WE NEED RISK TO GROW

Everything is risky.
Getting in a car, an airplane, even going to school as a child is risky. We only have to look at the number of shootings and killings at schools in recent times to realize that.
With so much risk out there, why don’t we crave it?
Growing up in the 1950s or 1960s, we learned to love security. By security, we meant a job, with benefits and a pension. Companies and employers didn’t change much during these times. As long as you worked hard, you advanced. As long as you kept out of trouble, you could work there for as long as you wanted.
Today, having a job is risky. Benefits and pensions, if they are there at all, have been cut. Because progress happens at a much more rapid pace, companies need to be flexible, and change happens more often. Job descriptions, if they exist, are not cast in concrete. They can change a lot, and often.
You could be one reorganization away from losing everything you hold dear at work. You could be one bad manager away from having a career stopped in its tracks – no matter your age or how good you are at what you do.
But, instead of bemoaning our quickly changing times, you could embrace them. When we were taught that risk was bad, and security was good, how much did it hold us back from being the best we could be?

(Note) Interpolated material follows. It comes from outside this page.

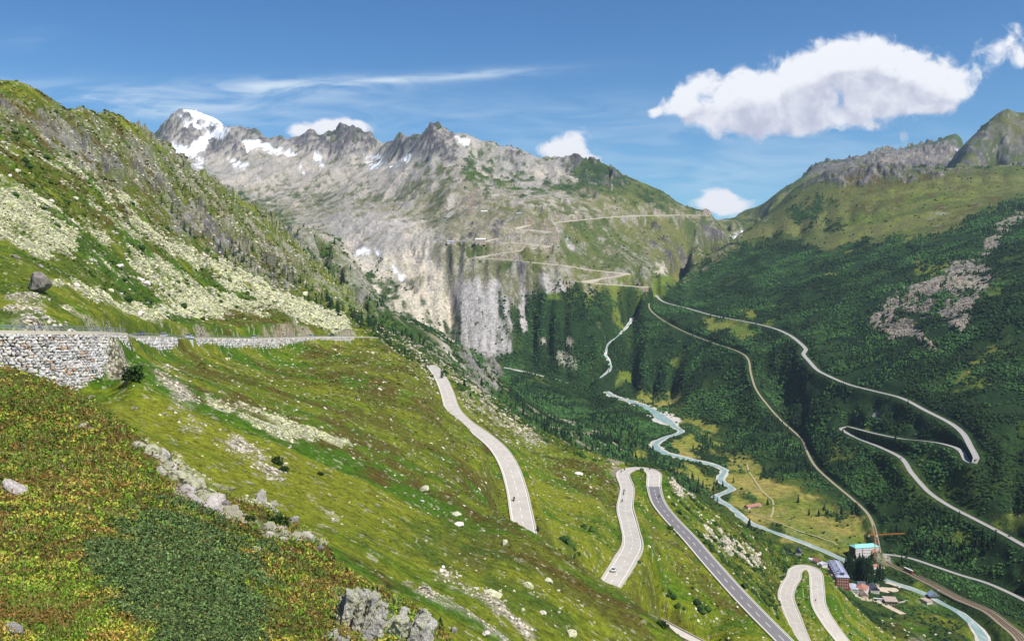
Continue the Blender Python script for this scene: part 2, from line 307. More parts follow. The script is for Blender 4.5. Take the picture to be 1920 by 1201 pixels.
# --- pass, far right ridges
line([(1345, 411, 5300), (1360, 413, 5500), (1372, 420, 5200), (1385, 440, 4800), (1392, 452, 4500)], 12)
PK2 = [(1362, 411, 5800), (1400, 396, 6200), (1430, 385, 6400), (1460, 368, 6600), (1490, 350, 6800), (1510, 330, 7000), (1520, 318, 7100), (1540, 309, 7200), (1590, 300, 7300), (1605, 302, 7400), (1630, 290, 7400), (1655, 279, 7500), (1680, 283, 7500), (1695, 278, 7500), (1715, 274, 7500), (1750, 272, 7500), (1765, 277, 7500), (1790, 268, 7500), (1805, 272, 7500)]
PK3 = [(1780, 305, 5250), (1790, 290, 5250), (1812, 266, 5250), (1835, 246, 5250), (1860, 226, 5250), (1880, 212, 5250), (1892, 209, 5250), (1905, 216, 5250), (1918, 216, 5250), (1950, 200, 5250), (2100, 170, 5250), (2400, 150, 5250)]
for P_ in (PK2, PK3):
    line(P_, 15)
    for (a, b, c) in P_:
        u, v = cam_uv(a, b)
        HID.append((a, c * 1.12, v * c * .88)); HID.append((a, c * 1.5, v * c * .65))
line([(1420, 403, 5200), (1480, 360, 5800), (1540, 321, 6400), (1600, 309, 6500), (1700, 309, 6500), (1770, 305, 6400)], 30)
line([(1790, 307, 4900), (1850, 280, 5050), (1900, 260, 5100), (1960, 250, 5100)], 30)
# --- right valley side
CREST_R = [(1262, 536, 3620), (1290, 515, 3750), (1330, 480, 3950), (1370, 452, 4100), (1400, 432, 4200), (1430, 405, 4300), (1460, 380, 4350), (1490, 352, 4350), (1520, 332, 4350), (1560, 318, 4300), (1600, 313, 4250), (1700, 314, 4120), (1780, 312, 4000), (1860, 308, 3900), (1930, 306, 3850), (2100, 300, 3700), (2400, 280, 3500)]
line(CREST_R, 20)
for (a, b, c) in CREST_R:
    u, v = cam_uv(a, b)
    HID.append((a, c * 1.08, v * c - c * .012)); 
for (a, b, c) in CREST_R[3:]:
    u, v = cam_uv(a, b)
    HID.append((a, c * 1.25, v * c - c * .01))
line([(1560, 335, 4150), (1700, 340, 3950), (1800, 340, 3750), (1920, 340, 3600), (2200, 330, 3300)], 50)
line([(1380, 480, 3850), (1450, 450, 3920), (1550, 420, 3820), (1680, 390, 3650), (1800, 380, 3430), (1930, 370, 3250), (2200, 360, 2900)], 60)
line([(1300, 545, 3560), (1400, 520, 3450), (1500, 500, 3350), (1600, 480, 3200), (1700, 470, 3050), (1800, 460, 2850), (1930, 450, 2620), (2200, 440, 2300)], 60)
line([(1350, 575, 3190), (1450, 570, 3030), (1550, 560, 2850), (1650, 560, 2600), (1750, 560, 2400), (1850, 560, 2200), (1940, 560, 2060), (2200, 550, 1800)], 60)
line([(1500, 620, 2700), (1600, 640, 2420), (1700, 650, 2190), (1800, 660, 2000), (1940, 680, 1780), (2200, 690, 1500)], 60)
RR = [(1229, 553, 3520), (1245, 566, 3450), (1290, 578, 3330), (1340, 592, 3120), (1400, 603, 2930), (1450, 615, 2750), (1480, 628, 2620), (1500, 643, 2500), (1511, 655, 2420), (1506, 663, 2390), (1518, 678, 2320), (1532, 693, 2240), (1550, 703, 2190), (1590, 720, 2110), (1640, 733, 2020), (1690, 746, 1920), (1735, 769, 1800), (1780, 792, 1690), (1805, 812, 1610), (1820, 838, 1540), (1830, 858, 1490), (1826, 868, 1478), (1812, 862, 1515)]
RR2 = [(1812, 862, 1515), (1806, 850, 1540), (1795, 840, 1565), (1765, 831, 1620), (1730, 826, 1680), (1690, 822, 1749), (1640, 812, 1850), (1605, 803, 1930), (1588, 799, 1985), (1577, 802, 1980), (1582, 808, 1950), (1610, 822, 1880), (1650, 838, 1768), (1685, 855, 1670), (1698, 868, 1625), (1706, 882, 1580), (1725, 905, 1540), (1745, 925, 1492), (1780, 948, 1437), (1830, 974, 1368), (1880, 1000, 1304), (1930, 1028, 1237), (1990, 1060, 1165)]
TR = [(1217, 566, 3380), (1219, 580, 3310), (1240, 598, 3230), (1280, 620, 3060), (1330, 640, 2870), (1380, 657, 2660), (1402, 672, 2540), (1408, 700, 2440), (1418, 730, 2350), (1440, 760, 2270), (1465, 788, 2190), (1490, 810, 2120), (1505, 825, 2060), (1515, 850, 1950), (1530, 875, 1850), (1560, 903, 1730), (1595, 932, 1620), (1625, 960, 1530), (1638, 985, 1465), (1645, 1015, 1400), (1650, 1040, 1350), (1668, 1057, -404, 'z'), (1700, 1072, -404.5, 'z'), (1750, 1096, -405, 'z'), (1800, 1123, -405, 'z'), (1850, 1144, -405, 'z'), (1885, 1171, -405, 'z'), (1910, 1192, -405, 'z'), (1930, 1220, -405, 'z')]
LR = [(1655, 1038, 1340), (1700, 1044, 1332), (1750, 1060, 1295), (1800, 1077, 1257), (1850, 1092, 1222), (1900, 1114, 1178), (1950, 1140, 1130)]
for r in (RR, RR2, TR, LR): line(r, 24)
line([(1565, 765, 2060), (1640, 775, 1960), (1720, 800, 1790)], 50)
line([(1880, 760, 1650), (1880, 850, 1470), (1900, 950, 1365), (2150, 900, 1150), (2150, 1100, 1000)], 60)
line([(1540, 840, 1930), (1600, 880, 1735), (1650, 930, 1565), (1700, 985, 1420), (1780, 1020, 1328), (1860, 1050, 1262), (1940, 1090, 1165)], 50)
line([(1700, 920, 1527), (1620, 860, 1755)], 50)
line([(1260, 640, 3010), (1210, 660, 3020), (1200, 690, 2970), (1225, 715, 2880), (1280, 700, 2780), (1340, 720, 2550), (1400, 790, 2250), (1470, 850, 1960)], 40)
line([(1430, 650, 2620), (1480, 690, 2390), (1512, 722, 2215), (1560, 745, 2110)], 40)
line([(1440, 700, 2480), (1480, 740, 2310), (1540, 780, 2075)], 40)
hid([(2500, 1500, -60), (2500, 3000, 300), (2500, 800, -300), (2600, 6000, 600), (900, 12000, 300), (300, 12000, 300), (1500, 12000, 300), (2400, 12000, 300), (-600, 12000, 300)])
hid([(-700, 10, -3.5), (-700, 40, -7), (-700, 150, -3), (-700, 300, 60), (-700, 600, 170)])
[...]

Today, being good, or the best, at something may not be appreciated. The thing you’re good at may become expendable. A company that gave you glowing evaluations yesterday may toss you out as excess tomorrow. It’s not your fault. But you can control what happens next for you.
One cannot grow without embracing risk. You don’t have to jump from airplanes, if that’s not your thing, to embrace risk. But you may have to do things that previously were not comfortable for you. Yes, you have to do it afraid.
If you are young and just getting out of school, don’t expect to get a job, or join a company, and hang around for 40 years. It could happen, but it is less and less likely as time passes. Expect that any job you take will be short-lived. What you were hired for yesterday could change even before your first day of work.
What to do? First, if you are young, take a job and manage expectations. Presume your job will change often. You may not get rewarded for all the change you endure, but presume change will happen often.
Secondly, keep your eyes open for opportunity. If you see an opportunity to use your skills and work for yourself, that would be ideal. There are many of those opportunities out there. To check out one of the best, visit www.bign.com/pbilodeau. It may or may not be for you, but don’t be deterred just because it seems uncomfortable. Remember, you can do this if you see it.
Thirdly, embrace risk and forget security. Today’s relative pillars of security can collapse on you in a heartbeat. Take what the world gives you, for as long as it gives it to you, as long as it works for you. But if something is working for you, don’t presume it will ALWAYS work for you.
Remember, too, that no one has achieved great success without risk. There are some great, true stories out there from those who started with nothing but an idea, and made it work for them. That’s not to say you should risk EVERYTHING all the time, or that you should be reckless with your circumstances. But don’t let discomfort alone deter you. Don’t let a full plate of activity keep you from seeing the bigger picture.
Don’t be trapped into “security.” It could be all gone tomorrow.